Businesses transform, sometimes daily. Accounting systems evolve.
How do you know whether your accounting system has fallen behind the business?
Reporting
Ask people if they use their reports.
A client of mine acquired a small business in northern Ontario. They asked me to go in and review the accounting system. I worked with the local Controller and asked him if I could interview the General Manager, so we made an appointment. I asked her what she thought of the financial statements and her reply was classic, "Oh, I don't use them. Too many numbers." It was true. The accounting report was on legal landscape paper with a column for everything you could think of. All the information was there, but you had to analyze carefully to find it. The Controller was crushed. He had worked so hard to get everything into one report. Later he said to me, "If she had only told me, I would have given her what she wanted."Don't wait for them to ask for new ones.
They often assume that what they are getting are the only reports available.Don't just accept what they say.

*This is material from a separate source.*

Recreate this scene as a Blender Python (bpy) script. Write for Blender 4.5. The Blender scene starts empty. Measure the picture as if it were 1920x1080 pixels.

Sometimes even when you ask they are not forthcoming or can even be hostile. I asked a production manager what would help him schedule jobs for the tool and die shop. His first answer was, "There's no way you're replacing me with a computer." That night I used a spreadsheet to make a mock version of the kind of report I had in mind. When I showed it to him the next day, he tore it apart. Why did I use the shop number? Customers always call using their P.O. number, etc. etc. But we had moved from discussing whether he needed a report to just what report would help. Eventually we found what he needed, and no, he was never replaced by a computer!